Roe’s writing style is succinct, but clear and quite elegant; I could practically hear a British accent as I read the book. This clarity of writing and the numerous appendices help make the book accessible. Moreover, the book is written so that absolute mastery of the material is neither required nor, I suspect, even expected; the author is trying to provide a sense of what’s going on, not make the readers into experts. (As he puts it in the preface, people who encounter unfamiliar concepts “can decide whether to read the appendix for a quick refresher, or to continue with the main text and hope for the best.”)
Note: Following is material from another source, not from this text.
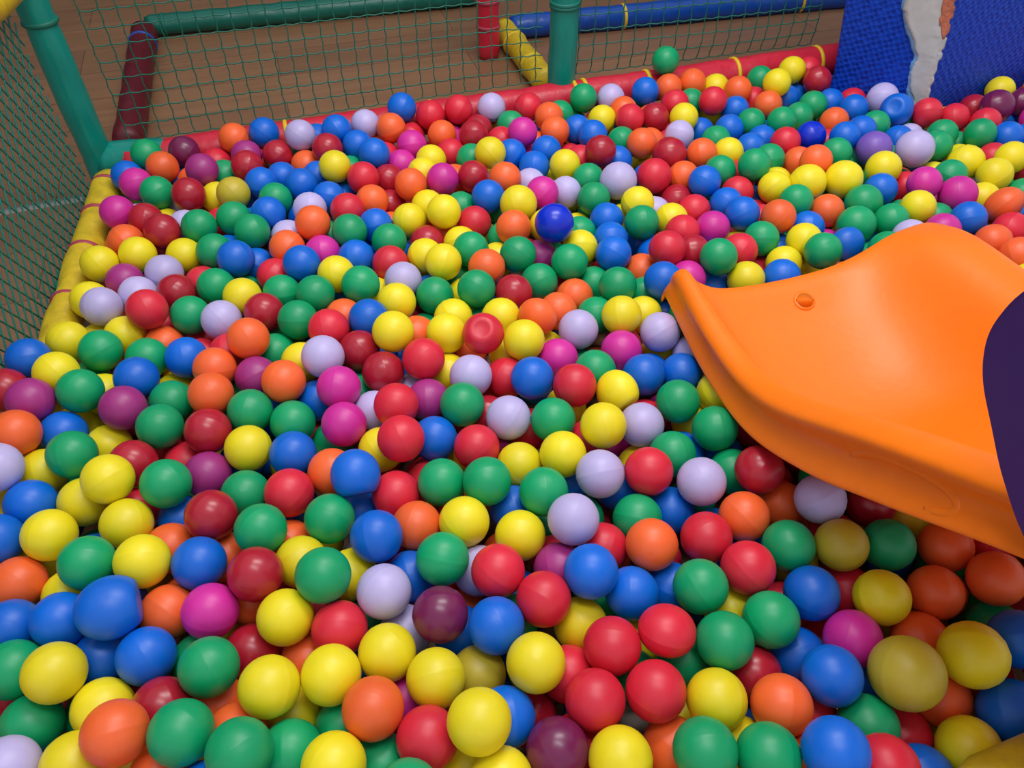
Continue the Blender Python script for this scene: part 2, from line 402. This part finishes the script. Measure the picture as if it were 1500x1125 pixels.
for i in range(len(loop)-1):
    for t in (0,.25,.5,.75):
        x = loop[i][0]*(1-t)+loop[i+1][0]*t; y = loop[i][1]*(1-t)+loop[i+1][1]*t
        r = ray(x,y).normalized(); h = bvh.ray_cast(mi_ @ Vector((0,0,CH)), r)
        if h[0] is not None:
            nn_ = h[1] if h[1].dot(r) < 0 else -h[1]
            rp.append(ch.matrix_world @ h[0] - nn_*.0060)
if len(rp) > 8:
    rp = [sum(rp[max(0,i-2):i+3], Vector())/len(rp[max(0,i-2):i+3]) for i in range(len(rp))]
    child("moulded_ridge", tube_mesh(rp,[.0074 if 2<i<len(rp)-3 else .0064 for i in range(len(rp))],seg=16), M_orange, "faint curved relief moulded into the slide skirt")

# ---------------------------------------------------------------- balls
DATA = """
975,90,g,6 1160,103,y,2 1138,122,y,3 1197,118,d,2 1113,116,g,-1 1080,133,o 1044,147,r 1012,122,o 982,127,o,-1 945,134,b,1 895,145,v 1010,147,g,-2 1048,127,y,-2
912,160,o,-2 922,174,r 882,175,y,-1 960,172,d 990,150,r,-2 1000,172,y 1078,163,b 1102,148,r,-2 1125,153,o,-1 1150,145,b,-2 1145,178,g 1190,155,g 1215,150,b,-2 1170,170,g,-2
720,158,v,1 672,160,r 592,165,b 628,168,r,-2 573,187,o 535,182,v 492,190,b 440,200,v 385,194,b 345,202,o 648,200,o 765,197,m 748,183,g,-2 813,192,o 735,208,r,-2 845,190,b,-1 820,168,g,-2 700,188,d,-3 600,190,r,-3 465,200,b,-3
270,222,p 360,230,n 238,245,o 297,248,n 410,228,d 330,256,g,-2 450,242,o 478,218,d 490,243,y 523,212,b 550,225,b 603,215,m 588,243,m 532,260,r 630,236,y,-1 660,225,r,-2 690,232,g,-2 718,222,y 750,225,b,-1 768,232,m,-2 800,222,b 785,245,b 825,243,y 850,235,r,-2
880,220,d 912,207,g,-1 905,235,b,-2 938,210,o,-1 980,228,d,1,1.12 995,198,v,-1 1028,225,o 1050,207,g,-1 1070,228,y 1098,217,b,-1 1098,182,g 1115,205,b,-1 1068,190,b,-1 1150,210,r 1128,232,g,-2 1187,200,u 1168,236,o,-1 1195,234,o 1225,224,g 1210,212,r,-2 1238,200,b 1262,190,b,-1 1282,184,g 1280,218,w,1,1.12 1340,218,v,2,1.18 1293,145,v,1,1.1 1312,162,b,2,1.1 1358,165,r,1 1397,173,r,0 1425,160,d,-1 1460,155,p,1,1.12 1497,150,p,1 1415,240,y,1,1.12 1380,197,g 1437,195,g,0 1475,200,b 1483,230,y,1 1455,257,y,1,1.05 1355,268,m,1 1402,285,m,1,1.1 1295,247,y,0,1.08 1315,205,b,-2 1250,160,b 1222,178,o,-2 1500,205,b 1500,250,r,-1
200,270,m 230,282,g 277,284,d 318,290,y,-2 342,283,k 385,270,b 413,262,b,-1 440,272,b 405,292,g 465,258,b,-2 482,290,b,-1 603,270,o 648,262,m 693,259,d 620,252,y,-2 570,265,d,-2 740,265,o 760,298,y,1,1.1 715,290,b 795,282,m 775,268,v,-2 828,282,v,-1 860,262,g,-1 870,292,g 905,265,v,1,1.15 935,297,y,-1 960,260,r,0,1.1 988,295,d,0 962,312,v,-2 1030,267,b 1055,250,g,-1 1000,258,o,-2 1085,252,r,-1 1107,248,g 1080,282,r,-1 1135,272,y 1182,268,y,1,1.12 1235,263,y,1,1.15 1165,297,g 1210,310,o 1265,298,g,0,1.1 1290,277,b,-1 1345,303,y,0 1253,330,g,0,1.1 1305,322,g,-1 1370,322,g,-2 1418,320,b 1470,300,o,0,1.1 1440,290,y,-2 1498,285,g,-2 1325,275,r,-2
173,312,m 213,322,d,-1 240,340,d 290,332,g 343,320,g,0 373,341,g,0 395,313,b,-1 447,322,b,-2 455,308,v,-1 478,345,g,-1 460,328,o 515,308,r,-1 545,297,o,-1 600,328,y 625,303,y,-1 652,313,y 692,327,r 632,352,d,-1 735,308,g,-2 752,332,o 812,327,u,5,1.08 850,343,g,-1 888,322,b,-1 893,352,b 940,325,g 985,322,y,-2 1000,340,r,-1 1017,310,r,-1 1043,335,m 1087,312,b 1062,298,b,-2 1115,350,g 1140,318,o 1115,325,r,-2 1205,365,g 1178,352,y,-1 1178,330,b,-1 1240,358,b,-2 1380,338,m,0 1455,355,o 1492,372,o 1480,335,r,-1 515,340,g 548,330,b 570,300,d,-3 575,335,o,-3
187,355,o,-1 150,388,y,1 200,375,y 272,375,y,-1 240,402,v 312,370,g,-1 345,382,b 320,418,g,-1 375,388,b,-1 420,365,o 418,345,v,-2 443,388,b 475,368,m,-1 570,355,g 515,378,b,-1 490,402,y,-1 524,418,g 580,385,r,-1 588,412,v 618,375,y,-1 648,382,y 638,435,g 698,422,g 710,390,o 690,365,g,-1 670,355,y,-2 760,372,g 752,430,d 790,378,n,-1 835,388,g 790,412,g,-1 850,362,y,-1 845,437,o,-1 870,412,g,-1 895,378,b,-1 938,400,o,-1 905,418,g 945,432,g,-2 970,410,b 980,362,r 1012,365,d,-1 1055,377,g,1 1095,405,y,-1 1085,365,r,-2 1148,388,y 1140,405,b,-1 738,350,g,-2 655,350,o,-2 237,370,r,-3
158,450,v 197,432,v,-1 215,455,r 185,412,n,-1 262,430,d 278,467,g 325,470,v,-1 352,437,y 388,457,d 432,472,g,-1 412,430,g,-1 408,402,r,-1 468,432,g 505,460,o,-1 480,480,r 577,442,y 540,468,b,-1 572,485,y,1 612,492,o,-1 655,490,y 665,462,y,-2 707,488,r,2 735,463,y,-1 767,500,y 788,462,o 847,483,v 907,465,y 907,513,m 968,487,v 870,460,g,-2 820,455,o,-2 500,425,b,-3 300,415,r,-3
363,497,o 148,513,g 100,500,y,-1 185,488,y,-2 80,545,y 45,535,b,0 218,525,g,-1 275,525,b 315,540,o 240,500,o,-2 410,512,g,-1 335,512,r,-2 200,553,b 312,577,o,1 375,550,n,-1 413,562,o 475,520,v 442,530,y,-2 465,587,b,-2 498,568,m 530,505,d,-1 560,547,d,0 622,525,r 580,592,r 627,587,n,-1 655,545,y,-2 692,552,v 742,552,r,-1 780,553,b 846,563,r 815,525,m,-1 745,522,y,-2 905,575,y 945,550,b,-1 993,547,b,-1 1012,522,v,-1 875,540,g,-2
40,590,n,1 115,570,g 180,602,n 95,635,b,-1 25,632,o 103,665,g 230,627,g 307,630,d 252,590,g,-1 370,600,g 425,620,g,-1 365,660,y 505,622,m 548,600,v,-2 558,658,y,-2 588,641,r,1 638,640,b,-1 675,593,g 745,612,v 698,655,r,-1 765,682,y,-1 810,615,g 822,667,y 883,622,y 940,622,v 993,588,g 1052,575,y,-1 1048,630,g 1110,630,d,-1 1112,687,d 1170,662,d,-2 862,648,r,-2 160,650,y,-2 20,575,d,-2
430,665,b,-1 480,690,o,-1 522,698,b 307,695,n,-1 245,708,g 310,756,d 360,725,g,-1 383,775,g 197,675,d,-1 157,700,y,1 57,690,y,-1 5,685,v 40,735,b 122,735,y,-1 187,768,y 70,785,y 0,790,b 268,765,b,-2 425,720,r,-1 483,760,g 548,788,b 612,770,o,-1 577,725,r 648,707,g 713,710,g 680,768,y 750,745,b,-1 795,720,g 763,785,y,-1 650,814,g 878,692,v 843,763,v 950,692,r 1025,707,v 980,662,g,-1 1072,690,g,-2 932,762,g,-1 885,795,r,-2 980,750,b,-1 955,797,o 1090,757,o 1035,787,r 1145,740,o,-1 1200,735,v,1 1275,738,d,-2 1230,795,k,-1 1157,800,g 1300,798,g 1095,838,r 1385,800,o,-1 1190,870,b 1025,858,g 1460,850,o 1368,872,o 1290,877,y 1070,890,y,-2 1128,905,g 1450,795,r,-3 905,715,b,-3
125,825,g 210,822,y 248,802,o,-2 290,825,b,-1 35,855,o 100,870,y,-2 378,840,d 425,800,o,-2 440,822,y,-1 465,850,g,1 515,838,y,-1 560,868,v 645,900,p,1 700,832,v,-2 732,838,r,1 735,918,b 793,880,r 822,830,n,-1 867,838,b 922,868,b 982,862,b,-2 845,915,y,-1 1240,865,r,-3 330,815,o,-3 600,845,b,-3
170,890,b,2,1.12 20,922,b 88,908,b,-1 248,895,o,-1 310,893,m 420,902,y 495,925,r,-1 375,955,d,-1 210,965,b 148,965,b,-2 85,987,y 22,982,g,-1 45,1062,g 165,1075,o,2 150,1032,y,-1 245,1035,d,-1 302,980,g 267,1085,g 325,1035,o,-1 390,1010,y 350,1102,g 355,1070,o,-2 437,1047,y,-1 455,975,o,-1 430,1098,g,-1 492,1112,y 487,1060,g,-1 500,995,y,-1 540,1045,o 563,960,y 620,1087,r 637,997,y 700,985,k,-2 708,1062,y,1 745,1045,b,-1 780,973,y 812,1098,p 838,985,r,-1 870,1033,r 897,952,r 962,1015,r 978,927,r 905,1105,y 985,1092,o,-1 1050,1022,y 1057,942,g 1040,1098,g 1110,985,d,-2 1140,1035,o 1137,1097,g 1160,970,b,-1 1222,992,b 1250,932,m,-1 1323,990,k,2,1.2 1262,1060,g,-1 1225,1102,b 1385,1035,o,-1 1350,935,o,-2 1427,960,y,0,1.1 1455,918,g,-2 1410,1098,y 1325,1085,r,-2 1465,1040,b,0,1.1 1492,935,b 1345,1120,b,-1 1295,1115,r,-2 1195,1045,r,-2 1000,965,g,-2 25,1120,v 100,1117,y,-1 245,1125,o 560,1112,g,-1 685,1122,y,-1 740,1125,y 775,1055,d,-3 845,1085,r,-3 300,1135,b 600,1150,g
"""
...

I think, therefore, that a talented, well prepared senior undergraduate mathematics major should be able to get a reasonable amount out of this text, a fact which, in conjunction with the interesting array of mathematics used in it, suggests that it would be an interesting choice for a senior seminar or capstone course. Indeed, this book has its origins, we are told, in a course given by the author as part of the Penn State MASS (Mathematics Advanced Study Seminars) program. Consistent with its use as a text, there are exercises at the end of each chapter (most of them, it seemed to me, reasonably substantial, and none with solutions).

I envy the students the experience of taking such a course. However, this book has non-textbook uses as well: as I noted in the first paragraph of this review, it would also make nice reading for more experienced people who perhaps specialize in other areas but who are interested in seeing a lot of very pretty mathematics tied together in a very adroit manner.